I am still not adjusted to this keyboard, really. I have got to get used to this thing. And the mouse. And the whole PC thing in general. I have not touched a PC for more than five minutes in about four years. When my office machine turned into a brick there was no point. But now, one capital investment later, I have to touch, have to remember, have to be the old dog luckily just relearning old tricks. Close the window on the right. Expect little warnings popping up. Don't delete anything with a .dll extension. And so on.
Today is Memorial Day, which always makes me pause and consider the sacrifice of the women and men who've died giving birth to and defending our freedom. Although there have been many active servicemen (yes, all men) in my family, none has been lost in the line of duty. God willing none ever will be. My son just joined the Army, and leaves for Basic training and AIT in September, I believe to Fort Jackson. This wasn't a sudden decision. It has been on his radar and in discussion for about five years now, maybe longer. Knowing that it wasn't an abrupt decision makes it feel alright somehow. Not great mind you. This is my only son, and the Army is not exactly known for keeping it's members out of harm's way. But then he could get killed crossing a street, or maimed with rogue fireworks, or who knows what. I am a fatalist, if you want to call it that, although really it's more a function of my spiritual beliefs. I believe we all have a time, and then yours is up, it's up. Joining or not joining the Army will not make that time come earlier or later. It's easier to live fearlessly if you believe this. It's how I get on airplanes. If God wants me down, then the sucker is coming down and there's not a darn thing I can do about it. If I don't get on the plane, he can just as easily take me out on the drive home.

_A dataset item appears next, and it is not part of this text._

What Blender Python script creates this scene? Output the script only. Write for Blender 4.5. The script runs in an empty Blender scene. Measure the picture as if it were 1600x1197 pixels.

Besides, maybe Daniel's duty post will be someplace terrifying for mothers, like Germany. All that beer and bratwurst. Scary times. Regardless of where he goes or how this all turns out, I am exceedingly proud of him. This is something I do not say enough to my kids, that I am proud of them. I am proud of who they are, of who they are becoming. I am proud to say I had a hand in their rearing. I am mostly proud that although I at times disagree with what they are doing (this is not one of those times, I am simply stating this as a point of reference) I am always and forever proud that they follow their hearts and their dreams. I like to think they get that from me.